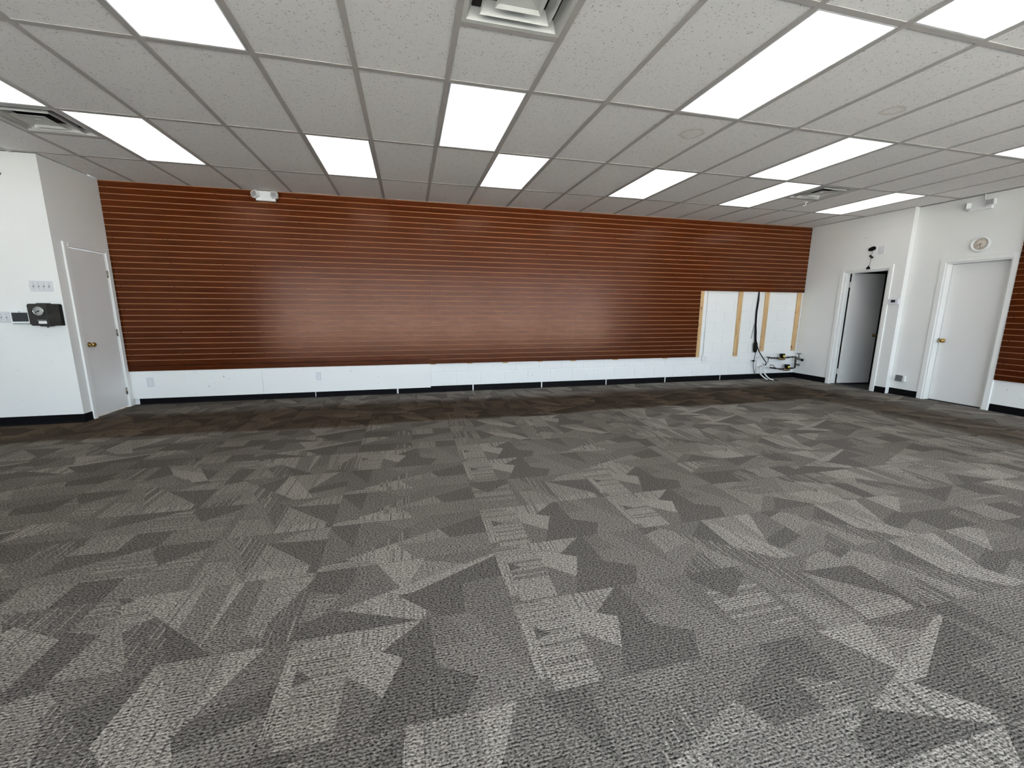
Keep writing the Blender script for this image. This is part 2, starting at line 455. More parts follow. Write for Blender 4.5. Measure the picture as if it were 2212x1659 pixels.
# far left wall and shop front behind the camera
tag(MB().box(XW-.1, XW, YF, YL, 0, ZC).build('wall_side', 'wall_paint'), 'plain white side wall on the far left', None, None, 'structure')
front = MB().box(XW, XN+.1, YF-.2, YF, 0, .12).box(XW, XN+.1, YF-.2, YF, 2.62, ZC+.1).box(XW, -3.5, YF-.2, YF, .12, 2.62)
tag(front.build('wall_front', 'wall_paint'), 'shop front wall around the display windows behind the camera', None, None, 'structure')
xs = [-3.5 + i*(XN+3.6)/5 for i in range(6)]
for i in range(5):
    w = struct(f'window_{i+1}', 'aluminium framed shop front window', ((xs[i]+xs[i+1])/2, YF-.1, .12))
    hw = (xs[i+1]-xs[i])/2
    MB().box(-hw, -hw+.05, -.05, .05, 0, 2.5).box(hw-.05, hw, -.05, .05, 0, 2.5).box(-hw+.05, hw-.05, -.05, .05, 0, .05) \
        .box(-hw+.05, hw-.05, -.05, .05, 2.45, 2.5).build('window_frame', 'aluminium', w)
    MB().box(-hw+.05, hw-.05, -.004, .004, .05, 2.45).build('pane', 'clear_glass', w)
tag(MB().box(-30, 34, -40, YF-.2, -.3, -.02).build('pavement', 'pavement'), 'concrete pavement outside the shop front', None, None, 'structure')

# right wall with the open door, and the recessed nearer wall with the closed door
D2A, D2B, D2H = .215, -.495, 2.015
wr = MB().box(XR, XR+.10, D2A, YB+.1, 0, ZC+.004).box(XR, XR+.10, YSTEP, D2B, 0, ZC+.004).box(XR, XR+.10, D2B, D2A, D2H, ZC+.004)
tag(wr.build('wall_right', 'wall_paint'), 'white wall on the right with the half open door', None, None, 'structure')
D3A, D3B, D3H = -1.18, -1.872, 2.03
wn = MB().box(XN, XN+.16, D3A, YSTEP, 0, ZC-.004).box(XN, XN+.16, YF, D3B, 0, ZC-.004).box(XN, XN+.16, D3B, D3A, D3H, ZC-.004)
tag(wn.build('wall_right_near', 'wall_paint'), 'white recessed wall on the far right with the closed door', None, None, 'structure')
# unlit room behind the open door
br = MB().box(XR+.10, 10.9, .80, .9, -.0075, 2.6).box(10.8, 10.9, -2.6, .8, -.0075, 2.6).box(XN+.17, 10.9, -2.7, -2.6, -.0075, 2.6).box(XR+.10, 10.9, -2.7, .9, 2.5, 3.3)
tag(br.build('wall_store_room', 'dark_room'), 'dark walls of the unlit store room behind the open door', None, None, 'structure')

# back wall: painted concrete blocks, seen in the cut-out and below the panels
wb = MB().box(XL-.12, XR+.2, YB+.0060, YB+.15, 0, ZC+.1).build('wall_back', 'painted_block')
tag(wb, 'white painted concrete block wall behind the slat panels', None, None, 'structure')
BW, BH = .4064, .2020
zc0 = .319-BH
blk = {}
def block(x0, x1, z0, z1):
    key = (round(x1-x0, 3), round(z1-z0, 3))
    if key not in blk:
        g = .004; w, h = key
        blk[key] = MB().bev(g, w-g, 0, .02, g, h-g, .003).mesh('block', 'painted_block')
    link('block', blk[key], wb, (x0, YB, z0))
def course(k, xa, xb):
    z0, z1 = zc0+(k-1)*BH, zc0+k*BH
    z0, z1 = max(z0, .0), z1
    off = (BW/2 if k % 2 else 0)
    x = 1.0 - off
    while x < xb:
        a, b = max(x, xa), min(x+BW, xb)
        if b-a > .03: block(a, b, z0, z1)
        x += BW
for k in (0, 1, 2): course(k, 1.19, XR-.002)
for k in range(3, 8): course(k, 5.9, XR-.002)

# drywall strip below the panels on the left
dw = MB().box(XL+.001, -1.223, .955, YB, .085, .60).box(-1.220, 1.195, .955, YB, .085, .60).build('trim_1', 'wall_paint')
tag(dw, 'white drywall strip below the cherry panels on the left', None, None, 'structure')

# ------------------------------------------------------------------ ceiling: tiles, runners, cross tees
ce = MB().box(XW-.1, XN+.2, YF-.1, YB+.1, 3.25, 3.35).build('ceiling', 'plenum')
tag(ce, 'suspended ceiling of speckled grey tiles in a metal grid', None, None, 'structure')
MB().box(XW-.1, XN+.2, YB+.1, YB+.2, ZC, 3.35).box(XW-.2, XW-.1, YF-.2, YB+.2, ZC-.1, 3.35).box(XN+.16, XN+.26, YF-.2, YB+.2, ZC-.1, 3.35).box(XW-.1, XN+.2, YF-.2, YF-.1, ZC, 3.35) \
    .build('plenum_side', 'plenum', ce)
LIGHTS = [(-3, 1), (0, 1), (3, 1), (6, 1), (9, 1), (12, 1), (-4, 2), (2, 2), (8, 2), (-1, 3), (5, 3), (11, 3), (6, 4), (0, 4), (12, 4),
          (-4, 5), (2, 5), (8, 5), (-6, 4), (-7, 1)]
VENTS = [(2, 3, -6*G), (-4, 1, -2*G), (10, 1, -2*G)]     # column, row, near edge y
I0, I1 = -8, 14
tile_me = {}
def ctile(x0, x1, y0, y1):
    key = (round(x1-x0, 4), round(y1-y0, 4))
    if key not in tile_me: tile_me[key] = MB().box(.012, key[0]-.012, .012, key[1]-.012, 0, .015).mesh('ceiling_tile', 'ceiling_tile')
    link('ceiling_tile', tile_me[key], ce, (x0, y0, ZC+.005))
rows = [(0.0, YB-.03)] + [(-2*G*(k+1), -2*G*k) for k in range(6)] + [(YF, -12*G)]
def shell(x0, x1, y0, y1):
    """keep the lay-in pieces inside the room outline"""
    if y1 > YL and x0 < XL: x0 = XL+.012 if x1 > XL+.05 else None
    if x0 is None: return None
    xm = XR if y0 > YSTEP else XN
    x1 = min(x1, xm-.012); x0 = max(x0, XW)
    return (x0, x1, y0, y1) if x1-x0 > .05 and y1-y0 > .05 else None
for r, (y0, y1) in enumerate(rows):
    for i in range(I0-1, I1+1):
        x0, x1 = i*G, (i+1)*G
        if (i, r) in LIGHTS: continue
        vn = [v for v in VENTS if v[0] == i and v[1] == r]
        spans = [(y0, y1)]
        if vn: spans = [(vn[0][2]+G, y1)]
        if r == 1 and x0 < XL and x1 < XL+.05: spans = [(y0, min(y1, YL))]
        for a, b in spans:
            t = shell(x0, x1, a, b)
            if t: ctile(*t)
# main runners along y
TB = .018
for i in range(I0, I1+1):
    x = i*G
    ye = YS if x > XL else YL
    if x > XN-.02: continue
    if x > XR: ye = YSTEP
    run = MB().box(x-TB, x+TB, YF, ye, ZC, ZC+.004).box(x-.002, x+.002, YF, ye, ZC+.004, ZC+.04)
    run.build('grid_runner', 'grid_metal', ce)
tee = MB().box(TB, G-TB, -TB, TB, .0006, .004).box(TB, G-TB, -.002, .002, .004, .03).mesh('cross_tee', 'grid_metal')
for k in range(0, 7):
    for i in range(I0, I1): link('cross_tee', tee, ce, (i*G, -2*G*k, ZC))
for c, r, yv in VENTS: link('cross_tee', tee, ce, (c*G, yv+G, ZC))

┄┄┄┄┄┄

— What the task requires —
Write out the data precisely as given, excluding the pictures.

— Task solution —
Keep writing the Blender script for this image. This is part 2, starting at line 455. More parts follow. Write for Blender 4.5. Measure the picture as if it were 2212x1659 pixels.
# far left wall and shop front behind the camera
tag(MB().box(XW-.1, XW, YF, YL, 0, ZC).build('wall_side', 'wall_paint'), 'plain white side wall on the far left', None, None, 'structure')
front = MB().box(XW, XN+.1, YF-.2, YF, 0, .12).box(XW, XN+.1, YF-.2, YF, 2.62, ZC+.1).box(XW, -3.5, YF-.2, YF, .12, 2.62)
tag(front.build('wall_front', 'wall_paint'), 'shop front wall around the display windows behind the camera', None, None, 'structure')
xs = [-3.5 + i*(XN+3.6)/5 for i in range(6)]
for i in range(5):
    w = struct(f'window_{i+1}', 'aluminium framed shop front window', ((xs[i]+xs[i+1])/2, YF-.1, .12))
    hw = (xs[i+1]-xs[i])/2
    MB().box(-hw, -hw+.05, -.05, .05, 0, 2.5).box(hw-.05, hw, -.05, .05, 0, 2.5).box(-hw+.05, hw-.05, -.05, .05, 0, .05) \
        .box(-hw+.05, hw-.05, -.05, .05, 2.45, 2.5).build('window_frame', 'aluminium', w)
    MB().box(-hw+.05, hw-.05, -.004, .004, .05, 2.45).build('pane', 'clear_glass', w)
tag(MB().box(-30, 34, -40, YF-.2, -.3, -.02).build('pavement', 'pavement'), 'concrete pavement outside the shop front', None, None, 'structure')

# right wall with the open door, and the recessed nearer wall with the closed door
D2A, D2B, D2H = .215, -.495, 2.015
wr = MB().box(XR, XR+.10, D2A, YB+.1, 0, ZC+.004).box(XR, XR+.10, YSTEP, D2B, 0, ZC+.004).box(XR, XR+.10, D2B, D2A, D2H, ZC+.004)
tag(wr.build('wall_right', 'wall_paint'), 'white wall on the right with the half open door', None, None, 'structure')
D3A, D3B, D3H = -1.18, -1.872, 2.03
wn = MB().box(XN, XN+.16, D3A, YSTEP, 0, ZC-.004).box(XN, XN+.16, YF, D3B, 0, ZC-.004).box(XN, XN+.16, D3B, D3A, D3H, ZC-.004)
tag(wn.build('wall_right_near', 'wall_paint'), 'white recessed wall on the far right with the closed door', None, None, 'structure')
# unlit room behind the open door
br = MB().box(XR+.10, 10.9, .80, .9, -.0075, 2.6).box(10.8, 10.9, -2.6, .8, -.0075, 2.6).box(XN+.17, 10.9, -2.7, -2.6, -.0075, 2.6).box(XR+.10, 10.9, -2.7, .9, 2.5, 3.3)
tag(br.build('wall_store_room', 'dark_room'), 'dark walls of the unlit store room behind the open door', None, None, 'structure')

# back wall: painted concrete blocks, seen in the cut-out and below the panels
wb = MB().box(XL-.12, XR+.2, YB+.0060, YB+.15, 0, ZC+.1).build('wall_back', 'painted_block')
tag(wb, 'white painted concrete block wall behind the slat panels', None, None, 'structure')
BW, BH = .4064, .2020
zc0 = .319-BH
blk = {}
def block(x0, x1, z0, z1):
    key = (round(x1-x0, 3), round(z1-z0, 3))
    if key not in blk:
        g = .004; w, h = key
        blk[key] = MB().bev(g, w-g, 0, .02, g, h-g, .003).mesh('block', 'painted_block')
    link('block', blk[key], wb, (x0, YB, z0))
def course(k, xa, xb):
    z0, z1 = zc0+(k-1)*BH, zc0+k*BH
    z0, z1 = max(z0, .0), z1
    off = (BW/2 if k % 2 else 0)
    x = 1.0 - off
    while x < xb:
        a, b = max(x, xa), min(x+BW, xb)
        if b-a > .03: block(a, b, z0, z1)
        x += BW
for k in (0, 1, 2): course(k, 1.19, XR-.002)
for k in range(3, 8): course(k, 5.9, XR-.002)

# drywall strip below the panels on the left
dw = MB().box(XL+.001, -1.223, .955, YB, .085, .60).box(-1.220, 1.195, .955, YB, .085, .60).build('trim_1', 'wall_paint')
tag(dw, 'white drywall strip below the cherry panels on the left', None, None, 'structure')

# ------------------------------------------------------------------ ceiling: tiles, runners, cross tees
ce = MB().box(XW-.1, XN+.2, YF-.1, YB+.1, 3.25, 3.35).build('ceiling', 'plenum')
tag(ce, 'suspended ceiling of speckled grey tiles in a metal grid', None, None, 'structure')
MB().box(XW-.1, XN+.2, YB+.1, YB+.2, ZC, 3.35).box(XW-.2, XW-.1, YF-.2, YB+.2, ZC-.1, 3.35).box(XN+.16, XN+.26, YF-.2, YB+.2, ZC-.1, 3.35).box(XW-.1, XN+.2, YF-.2, YF-.1, ZC, 3.35) \
    .build('plenum_side', 'plenum', ce)
LIGHTS = [(-3, 1), (0, 1), (3, 1), (6, 1), (9, 1), (12, 1), (-4, 2), (2, 2), (8, 2), (-1, 3), (5, 3), (11, 3), (6, 4), (0, 4), (12, 4),
          (-4, 5), (2, 5), (8, 5), (-6, 4), (-7, 1)]
VENTS = [(2, 3, -6*G), (-4, 1, -2*G), (10, 1, -2*G)]     # column, row, near edge y
I0, I1 = -8, 14
tile_me = {}
def ctile(x0, x1, y0, y1):
    key = (round(x1-x0, 4), round(y1-y0, 4))
    if key not in tile_me: tile_me[key] = MB().box(.012, key[0]-.012, .012, key[1]-.012, 0, .015).mesh('ceiling_tile', 'ceiling_tile')
    link('ceiling_tile', tile_me[key], ce, (x0, y0, ZC+.005))
rows = [(0.0, YB-.03)] + [(-2*G*(k+1), -2*G*k) for k in range(6)] + [(YF, -12*G)]
def shell(x0, x1, y0, y1):
    """keep the lay-in pieces inside the room outline"""
    if y1 > YL and x0 < XL: x0 = XL+.012 if x1 > XL+.05 else None
    if x0 is None: return None
    xm = XR if y0 > YSTEP else XN
    x1 = min(x1, xm-.012); x0 = max(x0, XW)
    return (x0, x1, y0, y1) if x1-x0 > .05 and y1-y0 > .05 else None
for r, (y0, y1) in enumerate(rows):
    for i in range(I0-1, I1+1):
        x0, x1 = i*G, (i+1)*G
        if (i, r) in LIGHTS: continue
        vn = [v for v in VENTS if v[0] == i and v[1] == r]
        spans = [(y0, y1)]
        if vn: spans = [(vn[0][2]+G, y1)]
        if r == 1 and x0 < XL and x1 < XL+.05: spans = [(y0, min(y1, YL))]
        for a, b in spans:
            t = shell(x0, x1, a, b)
            if t: ctile(*t)
# main runners along y
TB = .018
for i in range(I0, I1+1):
    x = i*G
    ye = YS if x > XL else YL
    if x > XN-.02: continue
    if x > XR: ye = YSTEP
    run = MB().box(x-TB, x+TB, YF, ye, ZC, ZC+.004).box(x-.002, x+.002, YF, ye, ZC+.004, ZC+.04)
    run.build('grid_runner', 'grid_metal', ce)
tee = MB().box(TB, G-TB, -TB, TB, .0006, .004).box(TB, G-TB, -.002, .002, .004, .03).mesh('cross_tee', 'grid_metal')
for k in range(0, 7):
    for i in range(I0, I1): link('cross_tee', tee, ce, (i*G, -2*G*k, ZC))
for c, r, yv in VENTS: link('cross_tee', tee, ce, (c*G, yv+G, ZC))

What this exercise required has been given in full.